By Correspondent
A few months after Harare banned the weekend vending of second-hand clothes in the CBD, Bulawayo City Council is bringing back the same trade.
BCC is set to reintroduce the vending popularly known as Khothama, as a way of earning foreign currency.
Bulawayo is reportedly under pressure from its workers who are demanding salaries in forex.
Meanwhile, all its suppliers are also demanding payments in foreign currency.
This has since driven BCC to come up with a variety of measures to raise the forex.
Among them is the reintroduction of the “khothama boutique”, with those interested being mandated to pay for the stalls in foreign currency.
Harare banned the practice operating from Park Street after revelations that political parties were running cartels there.
The Small to Medium Enterprises Committee stated that Park Street would not be turned into a formal market.
Chairperson of the Committee, Denford Ngadziore said that four politically connected space barons were illegally collecting money from informal traders.
This is after they misled them that they would get trading space along Park Street in the Central Business District.

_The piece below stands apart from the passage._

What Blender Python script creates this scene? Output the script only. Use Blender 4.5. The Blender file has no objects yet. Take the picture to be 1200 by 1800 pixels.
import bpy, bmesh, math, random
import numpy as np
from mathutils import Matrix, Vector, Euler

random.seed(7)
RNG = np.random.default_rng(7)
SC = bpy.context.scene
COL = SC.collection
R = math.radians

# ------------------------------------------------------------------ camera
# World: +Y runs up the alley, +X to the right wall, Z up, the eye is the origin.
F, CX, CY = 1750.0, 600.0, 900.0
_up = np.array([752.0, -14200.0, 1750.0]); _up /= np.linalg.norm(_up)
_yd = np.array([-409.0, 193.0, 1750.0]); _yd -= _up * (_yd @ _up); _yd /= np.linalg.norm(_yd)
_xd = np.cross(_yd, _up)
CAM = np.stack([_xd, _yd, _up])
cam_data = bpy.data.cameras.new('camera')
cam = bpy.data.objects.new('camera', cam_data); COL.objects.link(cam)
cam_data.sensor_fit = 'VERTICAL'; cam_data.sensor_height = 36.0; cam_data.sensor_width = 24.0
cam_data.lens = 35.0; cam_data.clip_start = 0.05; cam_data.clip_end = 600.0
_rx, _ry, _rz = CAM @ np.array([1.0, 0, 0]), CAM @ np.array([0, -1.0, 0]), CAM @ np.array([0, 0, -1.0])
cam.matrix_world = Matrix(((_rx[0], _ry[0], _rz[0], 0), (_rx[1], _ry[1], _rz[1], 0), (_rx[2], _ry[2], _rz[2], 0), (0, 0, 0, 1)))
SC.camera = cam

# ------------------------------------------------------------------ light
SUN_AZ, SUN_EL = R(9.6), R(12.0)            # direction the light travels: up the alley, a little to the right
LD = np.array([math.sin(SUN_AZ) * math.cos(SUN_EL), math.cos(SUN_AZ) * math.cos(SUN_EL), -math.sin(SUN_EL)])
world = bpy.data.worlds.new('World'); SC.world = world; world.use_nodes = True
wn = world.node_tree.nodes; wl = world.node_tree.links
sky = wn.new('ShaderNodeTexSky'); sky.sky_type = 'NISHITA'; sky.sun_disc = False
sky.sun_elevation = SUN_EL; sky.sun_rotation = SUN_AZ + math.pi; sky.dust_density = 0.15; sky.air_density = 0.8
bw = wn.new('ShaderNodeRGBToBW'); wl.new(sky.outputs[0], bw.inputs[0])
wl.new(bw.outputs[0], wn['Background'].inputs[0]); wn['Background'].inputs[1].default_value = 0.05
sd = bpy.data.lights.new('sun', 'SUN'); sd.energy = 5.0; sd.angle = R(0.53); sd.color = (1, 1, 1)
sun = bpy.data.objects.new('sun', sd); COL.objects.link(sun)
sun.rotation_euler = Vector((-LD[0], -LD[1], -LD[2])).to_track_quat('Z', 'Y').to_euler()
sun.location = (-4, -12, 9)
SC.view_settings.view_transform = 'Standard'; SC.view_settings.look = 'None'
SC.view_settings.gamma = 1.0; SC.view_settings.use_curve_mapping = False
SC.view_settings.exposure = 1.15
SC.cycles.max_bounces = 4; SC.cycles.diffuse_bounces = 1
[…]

“The Committee is reliably informed that some desperate traders are currently contributing registration fees of US$20 to the barons.
“They target registering 3 000 traders and getting US$60 000 for doing nothing.
“Thereafter the barons intend to charge US$10 per trader and stand to make US$30 000 a day,” he said.
Ngadziore said if the invasion of parking bays succeeded in other cities, it doesn’t mean it will succeed in Harare.
“As a City and as an SMEs Committee, we will assure you that the plan will fail. The CBD parking bays will remain as such,” he added.